The rest will stay where they are until it will be cold enough consistently to bring them into the garage or coldframe.

I grew 5 types of Juniper, Mugo, Bald Cypress, Elms, Oaks, Maples, several fruit trees, Cotoneaster, Rhododendron, Quince, and more out there to test and they will all stay as potted with little to no protection. There is a fence so I know the wind is slowed by it as they stay upright but that is it. The only pain to it for me is when and if they need water. Dragging out the Haws and filling it inside can be a pain.

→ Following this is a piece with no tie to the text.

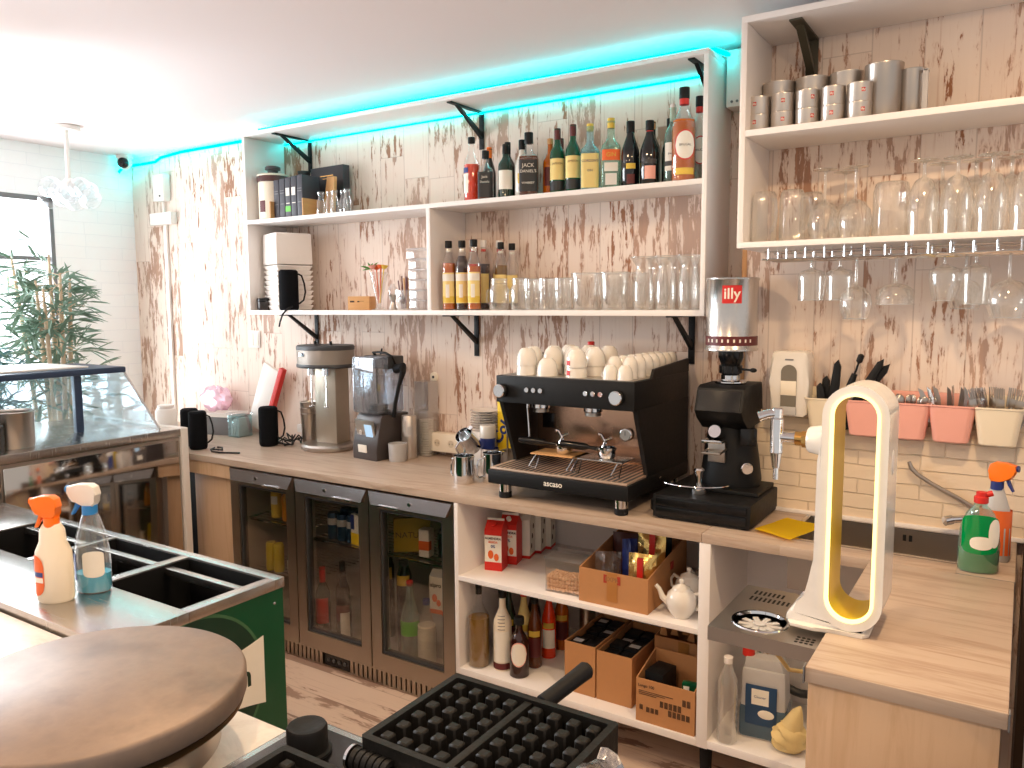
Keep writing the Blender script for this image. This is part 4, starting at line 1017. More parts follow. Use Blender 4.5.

I have mulched in tiny seedlings before at the old place but honest they would have done fine with wind protection only... Our nights are going to dip into the 20's for a good week minimum so they will get water today and not need anything for a couple of weeks minimum.
I have always found that if a plant can grow in our zone it can take a LOT once established and acclimated for a year if it came from a warmer climate.

Grimmy
 
"I have always found that if a plant can grow in our zone it can take a LOT once established and acclimated for a year if it came from a warmer climate."

It's the same with people... I see immigrants with parkas on in September the first year, and by the spring of the next they are walking around at +6 C in T-shirts like the rest of us. Provided that you are willing to acclimate, the winters don't have to be something that you loath.
 
My yard still hasn't had a frost, and with temps predicted to fall into the low 20's, I

Yeah, that's getting dangerous without a precious frost alright.

You've probably seen me mention it before but I lost nearly all of my trees in fall of 2010 when a sudden hard freeze showed up before enough previous cold had hardened things off. It was a bit extreme in my case, down to -13f in October.
I met another well respected bnutter this summer who told me he had similar losses a year or two ago in late fall, I don't know the temps in his case but they were mostly native cold hardy trees that hadn't hardened to their potential yet when an early hard freeze appeared.